Ujiri's new challenge is to get a superstar. He took a chance on the long-term potential of mostly unknown Bruno Caboclo with the Raptors' first-round pick in the 2014 draft. Caboclo played in only eight games this season.

It could be that the Raptors never get that lifetime superstar. There certainly are teams that have waited longer. If it doesn't happen, the Raptors could take ironic comfort in the words of Pierce, who clarified his "It" comment in an interview with ESPN on Friday.

"I know I'm probably one of the most hated persons in Toronto right now as we speak," Pierce said. "They're a different team, but we're in a different era of basketball. When I say the 'It' factor, when you look at probably the early 2000s or the '90s, when you had that major superstar who can just really take over a game and control a series, and you were like, this team has "It." That can take a series a long way.

"But we're in a new era of basketball. Now teams are built a little bit different. You don't have the one-man shows like the Allen Iversons, Tracy McGradys, the Vince Carters. You have the LeBron factor, yes, in Cleveland. I think they do have the "It" factor, because of LeBron. But the way teams are built these days. If you look at Atlanta, they don't have the one superstar. When I say the "It" factor I mean that major star power factor."

Last season, the Spurs became the first team since the Bad Boys Pistons to win a championship without a player averaging 20 points per game in the playoffs. The Hawks won the top seed in the Eastern Conference this season with only one 30-point individual performance (Paul Millsap on Nov. 12). While we're seeing new alternatives, those also remain the exception.

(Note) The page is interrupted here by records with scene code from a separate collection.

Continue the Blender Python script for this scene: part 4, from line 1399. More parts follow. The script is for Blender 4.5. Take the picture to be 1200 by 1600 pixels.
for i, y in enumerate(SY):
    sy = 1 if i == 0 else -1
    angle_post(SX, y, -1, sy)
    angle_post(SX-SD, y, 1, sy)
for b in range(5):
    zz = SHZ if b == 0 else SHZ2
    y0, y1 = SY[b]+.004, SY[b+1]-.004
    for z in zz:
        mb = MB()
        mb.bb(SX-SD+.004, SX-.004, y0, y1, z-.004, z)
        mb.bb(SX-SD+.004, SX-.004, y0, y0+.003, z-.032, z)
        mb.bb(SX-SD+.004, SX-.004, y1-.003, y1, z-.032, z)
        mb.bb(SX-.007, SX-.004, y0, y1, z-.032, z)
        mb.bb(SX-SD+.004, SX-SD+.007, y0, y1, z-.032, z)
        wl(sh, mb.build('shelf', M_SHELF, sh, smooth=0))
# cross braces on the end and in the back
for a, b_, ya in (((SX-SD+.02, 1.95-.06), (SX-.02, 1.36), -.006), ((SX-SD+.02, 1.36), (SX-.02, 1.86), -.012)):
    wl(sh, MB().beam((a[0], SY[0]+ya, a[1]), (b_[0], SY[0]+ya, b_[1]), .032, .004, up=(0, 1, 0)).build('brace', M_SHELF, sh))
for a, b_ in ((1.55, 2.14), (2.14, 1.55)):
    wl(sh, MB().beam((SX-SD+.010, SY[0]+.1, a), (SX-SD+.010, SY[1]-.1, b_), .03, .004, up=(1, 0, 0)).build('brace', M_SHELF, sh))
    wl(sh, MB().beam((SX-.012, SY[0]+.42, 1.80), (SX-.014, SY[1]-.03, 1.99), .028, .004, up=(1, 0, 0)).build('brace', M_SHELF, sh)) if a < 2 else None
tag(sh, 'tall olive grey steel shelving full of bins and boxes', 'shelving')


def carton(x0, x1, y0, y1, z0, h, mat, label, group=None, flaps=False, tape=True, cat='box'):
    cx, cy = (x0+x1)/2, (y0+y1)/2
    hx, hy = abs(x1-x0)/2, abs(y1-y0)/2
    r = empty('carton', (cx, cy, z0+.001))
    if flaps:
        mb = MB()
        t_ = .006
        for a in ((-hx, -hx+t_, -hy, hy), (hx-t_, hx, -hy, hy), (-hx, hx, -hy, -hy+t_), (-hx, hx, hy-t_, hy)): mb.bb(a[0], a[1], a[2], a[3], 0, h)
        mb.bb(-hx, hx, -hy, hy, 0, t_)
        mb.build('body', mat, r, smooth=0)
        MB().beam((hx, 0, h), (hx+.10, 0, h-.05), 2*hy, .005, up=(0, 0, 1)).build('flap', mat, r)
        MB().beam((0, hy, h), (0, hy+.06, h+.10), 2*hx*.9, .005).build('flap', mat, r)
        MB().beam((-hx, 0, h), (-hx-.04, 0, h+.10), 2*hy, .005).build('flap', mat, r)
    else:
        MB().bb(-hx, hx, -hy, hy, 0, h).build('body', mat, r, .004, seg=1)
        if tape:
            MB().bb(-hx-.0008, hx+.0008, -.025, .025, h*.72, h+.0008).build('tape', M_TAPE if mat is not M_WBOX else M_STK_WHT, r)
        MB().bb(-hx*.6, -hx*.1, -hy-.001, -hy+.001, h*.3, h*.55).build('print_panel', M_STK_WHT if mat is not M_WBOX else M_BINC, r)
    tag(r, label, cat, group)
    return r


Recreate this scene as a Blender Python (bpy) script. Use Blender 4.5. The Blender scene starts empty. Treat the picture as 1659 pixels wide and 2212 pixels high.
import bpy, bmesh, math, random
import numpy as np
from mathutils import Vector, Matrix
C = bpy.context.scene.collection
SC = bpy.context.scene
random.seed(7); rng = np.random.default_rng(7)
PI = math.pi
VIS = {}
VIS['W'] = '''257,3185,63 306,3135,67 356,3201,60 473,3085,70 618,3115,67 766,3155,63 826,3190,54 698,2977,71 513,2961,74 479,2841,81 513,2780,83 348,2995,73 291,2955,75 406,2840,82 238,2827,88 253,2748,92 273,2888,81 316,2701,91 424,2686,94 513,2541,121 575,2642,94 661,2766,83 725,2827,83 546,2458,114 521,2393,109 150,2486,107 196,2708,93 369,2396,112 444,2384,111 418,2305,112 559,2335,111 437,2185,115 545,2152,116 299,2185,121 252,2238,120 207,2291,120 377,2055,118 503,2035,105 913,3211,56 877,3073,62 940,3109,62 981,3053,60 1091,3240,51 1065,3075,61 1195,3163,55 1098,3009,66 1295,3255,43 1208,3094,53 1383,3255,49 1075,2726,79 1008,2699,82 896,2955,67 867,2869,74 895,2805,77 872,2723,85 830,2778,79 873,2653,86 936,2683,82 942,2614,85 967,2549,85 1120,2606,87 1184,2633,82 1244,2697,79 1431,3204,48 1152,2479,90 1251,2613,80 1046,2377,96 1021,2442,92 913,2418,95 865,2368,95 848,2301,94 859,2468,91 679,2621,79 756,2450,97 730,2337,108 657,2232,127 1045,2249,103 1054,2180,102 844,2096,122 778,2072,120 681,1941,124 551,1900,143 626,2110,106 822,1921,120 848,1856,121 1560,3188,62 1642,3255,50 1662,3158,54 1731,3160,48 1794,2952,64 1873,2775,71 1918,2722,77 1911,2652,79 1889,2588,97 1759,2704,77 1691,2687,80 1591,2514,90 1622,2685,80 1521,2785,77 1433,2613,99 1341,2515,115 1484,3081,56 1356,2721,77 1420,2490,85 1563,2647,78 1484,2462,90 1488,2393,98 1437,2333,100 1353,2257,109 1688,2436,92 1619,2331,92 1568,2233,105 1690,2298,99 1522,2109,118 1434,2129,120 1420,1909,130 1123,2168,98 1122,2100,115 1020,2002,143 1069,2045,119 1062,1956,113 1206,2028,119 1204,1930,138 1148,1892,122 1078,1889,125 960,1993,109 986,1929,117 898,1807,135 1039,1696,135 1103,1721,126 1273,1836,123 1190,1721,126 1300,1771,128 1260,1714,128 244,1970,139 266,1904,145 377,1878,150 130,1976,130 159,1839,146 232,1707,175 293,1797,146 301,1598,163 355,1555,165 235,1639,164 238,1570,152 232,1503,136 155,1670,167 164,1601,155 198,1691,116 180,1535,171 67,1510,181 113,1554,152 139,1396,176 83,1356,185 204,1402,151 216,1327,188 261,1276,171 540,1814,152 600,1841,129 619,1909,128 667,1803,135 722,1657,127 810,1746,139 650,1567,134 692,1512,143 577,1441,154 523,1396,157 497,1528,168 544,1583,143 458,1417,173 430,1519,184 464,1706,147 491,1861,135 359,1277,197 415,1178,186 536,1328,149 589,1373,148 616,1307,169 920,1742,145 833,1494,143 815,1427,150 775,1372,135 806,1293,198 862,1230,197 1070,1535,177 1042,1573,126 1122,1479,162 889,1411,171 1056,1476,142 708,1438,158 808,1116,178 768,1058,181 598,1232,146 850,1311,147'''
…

Ask the Oklahoma City Thunder, whose added depth and new-level greatness by Russell Westbrook wasn't enough to overcome the loss of Kevin Durant in their failed pursuit of the playoffs. Or the Chicago Bulls, who have waited three years on the playoff return of Derrick Rose.

We don't know if Ujiri will be able to do it. We only know how he'll try: in the same brash manner.

"I really like this place," he said at the MLSE pre-playoff meeting. "And I'm going to do everything I can to f-----g win a championship."